As a trade-based Civ, she is meant to acquire plenty of Gold, but she has an inherent penalty to production effectiveness.

I would therefore, potentially, give these decisions: (Numbers mostly placeholder, and pulled from thin air, but you get the idea)
  1. Make up for her shortcoming
    • Increases production by 25%
    • Increases Gold purchasing costs by 25%
    • Reduces Trade Route Gold income by 3 Gold
    • Increases unit maintenance costs by 100%
    • Increases Specialist food consumption
    • Reduces Great Merchant generation rate
  2. Increase her strengths further
    • Increases Trade Route Gold income by 5 Gold
    • Reduces Gold purchasing costs by 15%
    • Reduces production by 15%
    • Increases Great Merchant Generation rate
    • Increases Specialist food consumption
    • Increases Road and Railroad maintenance costs 50%

In this way, both have a downside to being enacted, and will be greatly influenced by how you were playing, and how you intend to play going forward. And in fact, there's also a downside to choosing any of them at all.

The "Decision" you must make now:
Maintain the status quo? Do you need the extra production badly enough that you can tolerate the penalties and can work around them? Do you instead realize you are capable of the extra food costs, and choose to take a gamble on buying everything instead of building?

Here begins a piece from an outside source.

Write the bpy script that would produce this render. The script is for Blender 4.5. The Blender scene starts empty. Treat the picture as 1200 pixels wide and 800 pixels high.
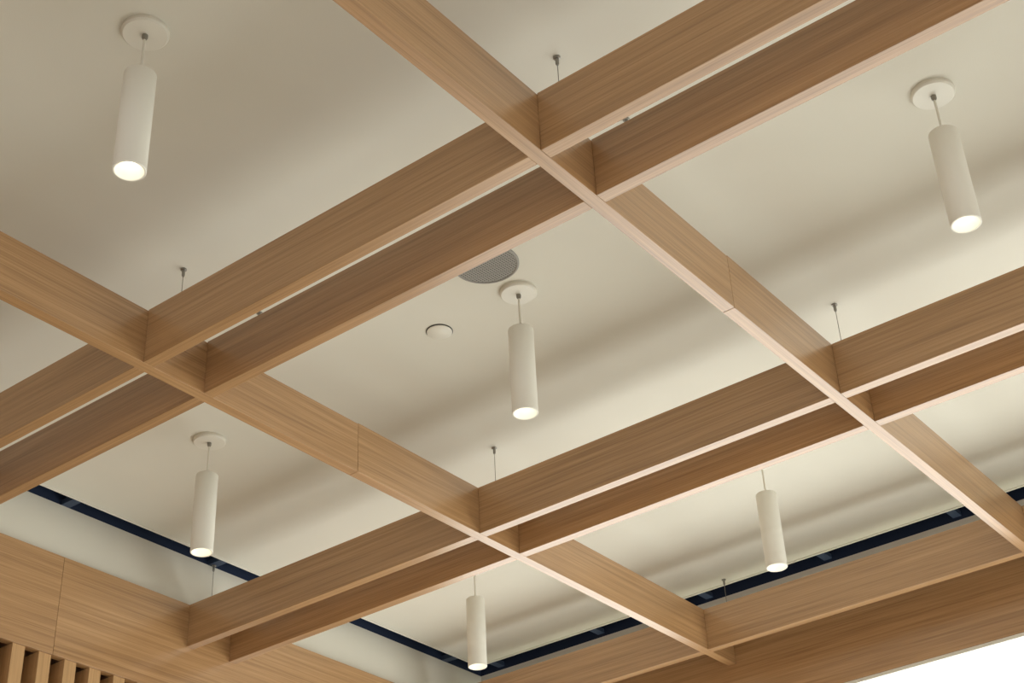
import bpy, bmesh, math
import numpy as np
from mathutils import Matrix, Vector

# ------------------------------------------------------------ camera calibration
def rodr(r):
    th=np.linalg.norm(r)
    if th<1e-12: return np.eye(3)
    k=r/th; K=np.array([[0,-k[2],k[1]],[k[2],0,-k[0]],[-k[1],k[0],0]])
    return np.eye(3)+math.sin(th)*K+(1-math.cos(th))*K@K
X0=np.array([.6163,-.4037,-.6761]);Z0=np.array([-.0496,.8316,-.5533])
Z0/=np.linalg.norm(Z0);X0-=Z0*(X0@Z0);X0/=np.linalg.norm(X0);Y0=np.cross(Z0,X0)
R0=np.stack([X0,Y0,Z0],axis=1)
names=['f','r1','r2','r3','x1','gx','px','y1','py','t','hc','zb','zt','cx','cy','fy','hx','h2']
p=np.array([1.730,0,0,0,.97,.094,.64,.64,.6,.08,1.17,.973,1.105,1.34,.95,1.86,.05,.175])
def model(p):
    q=dict(zip(names,p)); o=[]
    def P(x,y,z,u,v,w=1.0): o.append((x,y,z,u,v,w))
    x1,gx,px,y1,py,t,hc=[q[k] for k in ('x1','gx','px','y1','py','t','hc')]
    P(x1,y1,1,633,181);P(x1+gx,y1,1,698,232);P(x1+px,y1,1,980,461);P(x1+px+gx,y1,1,1020,491)
    P(x1,y1+py,1,170,426);P(x1+gx,y1+py,1,241,463);P(x1+px,y1+py,1,560,624);P(x1+px+gx,y1+py,1,605,646)
    P(x1+2*px,y1+py,1,835,758)
    P(x1,y1,1+t,628,108);P(x1+gx,y1,1+t,693,166);P(x1+px,y1,1+t,973,403)
    P(x1,y1+py,1+t,175,363);P(x1+gx,y1+py,1+t,243,401);P(x1+px,y1+py,1+t,558,570);P(x1+2*px,y1+py,1+t,832,713)
    P(x1+px,q['fy'],1,219,753);P(x1+px,q['fy'],1+t,220,707)
    for n,m,u,v in ((0,0,655,66),(0,1,219,314),(1,0,976,352),(1,1,578,521)):
        P(x1+q['hx']+n*px,y1+.009+m*py,hc,u,v)
    for m,u,v in ((0,733,139),(1,305,366)): P(x1+q['h2'],y1+.009+m*py,hc,u,v)
    for i,j,u,v in ((-1,0,172,37),(0,0,603,346),(0,-1,1093,112),(0,1,244,521)):
        P(q['cx']+i*px,q['cy']+j*py,hc,u,v)
    for i,j,u,v in ((-1,0,152,193),(0,0,612,487),(0,-1,1137,262),(0,1,235,651),(1,1,563,783),(1,0,914,666)):
        P(q['cx']+i*px,q['cy']+j*py,q['zb'],u,v)
    for i,j,u,v in ((-1,0,165,82),(0,0,606,388),(0,-1,1107,156),(0,1,241,562)):
        P(q['cx']+i*px,q['cy']+j*py,q['zt'],u,v)
    return q,o
def res(p,full=False):
    q,o=model(p);R=rodr(p[1:4])@R0;f=q['f']*1000;r=[]
    for x,y,z,u,v,w in o:
        c=R@np.array([x,y,z]); r+= [600+f*c[0]/-c[2]-u,400-f*c[1]/-c[2]-v]
    return np.array(r)
for it in range(40):
    r=res(p);J=np.zeros((len(r),len(p)))
    for k in range(len(p)):
        d=p.copy();d[k]+=1e-6;J[:,k]=(res(d)-r)/1e-6
    p=p-np.linalg.solve(J.T@J+1e-6*np.eye(len(p)),J.T@r)
q=dict(zip(names,p));Rw=rodr(p[1:4])@R0
S=3.1;CZ=1.5
def Zh(z): return CZ+z*S
x1,gx,px,y1,py=[q[k]*S for k in ('x1','gx','px','y1','py')]
FY=q['fy']*S; ZB=Zh(1);ZT=Zh(1+q['t']);ZC=Zh(q['hc'])
W=.05

scn=bpy.context.scene
scn.view_settings.view_transform='Standard'
cam=bpy.data.cameras.new('camera');co=bpy.data.objects.new('camera',cam);scn.collection.objects.link(co)
cam.sensor_width=36;cam.lens=36*q['f']*1000/1200;cam.clip_end=200
M=Matrix([list(Rw[i]) for i in range(3)]).transposed().to_4x4()
co.matrix_world=Matrix.Translation((0,0,CZ))@M
scn.camera=co

# ------------------------------------------------------------ materials
def newmat(n):
    m=bpy.data.materials.new(n);m.use_nodes=True;nt=m.node_tree;b=nt.nodes['Principled BSDF'];return m,nt,b
def plain(n,col,rough=.5,metal=0,emis=None,es=0,bump=0,bscale=200):
    m,nt,b=newmat(n);b.inputs['Roughness'].default_value=rough;b.inputs['Metallic'].default_value=metal
    tc=nt.nodes.new('ShaderNodeTexCoord');ns=nt.nodes.new('ShaderNodeTexNoise');ns.inputs['Scale'].default_value=3
    nt.links.new(tc.outputs['Object'],ns.inputs['Vector'])
    mx=nt.nodes.new('ShaderNodeMix');mx.data_type='RGBA'
    mx.inputs[6].default_value=(*[c*.97 for c in col],1);mx.inputs[7].default_value=(*[min(1,c*1.03) for c in col],1)
    nt.links.new(ns.outputs['Fac'],mx.inputs[0]);nt.links.new(mx.outputs[2],b.inputs['Base Color'])
    if bump:
        n2=nt.nodes.new('ShaderNodeTexNoise');n2.inputs['Scale'].default_value=bscale
        bp=nt.nodes.new('ShaderNodeBump');bp.inputs['Strength'].default_value=bump;bp.inputs['Distance'].default_value=.002
        nt.links.new(tc.outputs['Object'],n2.inputs['Vector']);nt.links.new(n2.outputs['Fac'],bp.inputs['Height']);nt.links.new(bp.outputs[0],b.inputs['Normal'])
    if emis: b.inputs['Emission Color'].default_value=(*emis,1);b.inputs['Emission Strength'].default_value=es
    return m
def wood(n,axis,dark,mid,light,rough=.36,coat=.9):
    m,nt,b=newmat(n);N=nt.nodes;L=nt.links
    tc=N.new('ShaderNodeTexCoord');oi=N.new('ShaderNodeObjectInfo')
    ad=N.new('ShaderNodeVectorMath');ad.operation='ADD'
    cm=N.new('ShaderNodeCombineXYZ');ml=N.new('ShaderNodeMath');ml.operation='MULTIPLY';ml.inputs[1].default_value=37.0
    L.new(oi.outputs['Random'],ml.inputs[0])
    for i in range(3): L.new(ml.outputs[0],cm.inputs[i])
    L.new(tc.outputs['Object'],ad.inputs[0]);L.new(cm.outputs[0],ad.inputs[1])
    def grain(across,along,detail,dist):
        mp=N.new('ShaderNodeMapping');sc=[across]*3;sc[axis]=along;mp.inputs['Scale'].default_value=sc
        ns=N.new('ShaderNodeTexNoise');ns.inputs['Scale'].default_value=1;ns.inputs['Detail'].default_value=detail;ns.inputs['Distortion'].default_value=dist
        L.new(ad.outputs[0],mp.inputs['Vector']);L.new(mp.outputs[0],ns.inputs['Vector']);return ns.outputs['Fac']
    g1=grain(55,.9,5,.15);g2=grain(200,2.6,3,0);g3=grain(9,.35,2,.6)
    a=N.new('ShaderNodeMath');a.operation='MULTIPLY_ADD';a.inputs[1].default_value=.40;L.new(g1,a.inputs[0])
    a2=N.new('ShaderNodeMath');a2.operation='MULTIPLY_ADD';a2.inputs[1].default_value=.42;L.new(g2,a2.inputs[0])
    a3=N.new('ShaderNodeMath');a3.operation='MULTIPLY';a3.inputs[1].default_value=.18;L.new(g3,a3.inputs[0])
    L.new(a3.outputs[0],a2.inputs[2]);L.new(a2.outputs[0],a.inputs[2])
    cr=N.new('ShaderNodeValToRGB');e=cr.color_ramp.elements
    e[0].position=.36;e[0].color=(*dark,1);e[1].position=.64;e[1].color=(*light,1)
    k=e.new(.5);k.color=(*mid,1)
    L.new(a.outputs[0],cr.inputs[0]);L.new(cr.outputs[0],b.inputs['Base Color'])
    b.inputs['Roughness'].default_value=rough
    b.inputs['Coat Weight'].default_value=coat;b.inputs['Coat Roughness'].default_value=.25;b.inputs['Coat IOR'].default_value=1.6
    bp=N.new('ShaderNodeBump');bp.inputs['Strength'].default_value=.08;bp.inputs['Distance'].default_value=.001
    L.new(a.outputs[0],bp.inputs['Height']);L.new(bp.outputs[0],b.inputs['Normal'])
    return m
D,Mi,Li=(.295,.160,.066),(.415,.235,.101),(.51,.305,.142)
wood_x=wood('oak_veneer_x',0,D,Mi,Li);wood_y=wood('oak_veneer_y',1,D,Mi,Li)
slatm=wood('oak_slat',2,(.42,.25,.11),(.52,.32,.15),(.60,.375,.185),coat=0)
ceilm=plain('ceiling_paint',(.765,.752,.668),.85,bump=.15)
wallm=plain('wall_paint',(.765,.752,.67),.85)
floorm=plain('floor_terrazzo',(.56,.54,.485),.5)
darkm=plain('plenum_dark',(.009,.022,.060),.9)
brk=plain('steel_bracket',(.04,.065,.12),.6,.2)
slatback=plain('slat_backing',(.19,.10,.05),.8)
whitem=plain('powder_white',(.81,.80,.72),.4)
metal=plain('hanger_metal',(.30,.29,.26),.35,.7)
wirem=plain('wire_metal',(.30,.28,.25),.4,.6)
grille=plain('grille_white',(.36,.355,.33),.6)
grilled=plain('grille_dark',(.06,.06,.06),.8)
refl=plain('lamp_reflector',(.85,.82,.74),.3,emis=(1,.87,.66),es=.22)
led=plain('lamp_led',(1,.95,.85),.3,emis=(1,.90,.70),es=4.2)
joint=plain('joint_shadow',(.16,.085,.045),.9)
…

Again, I've not really thought through the exact specifics of this decision, so don't take it as exactly what I would implement, but it does highlight my point where a decision is actually a decision.

As for the "cost" involved in enacting decisions, as I understand it, you get a limited number of Magistrates from the Palace, and then a couple more when you build another certain building. However, thus far from what I've heard, it seems each Civ only has a handful of decisions to begin with. Even if it was limited, paying a one-time cost for a rest-of-game benefit is an exceedingly good trade, and players will simply figure out which decisions / bonuses give them the best bang for said buck and only ever choose those. That is my opinion, anyway.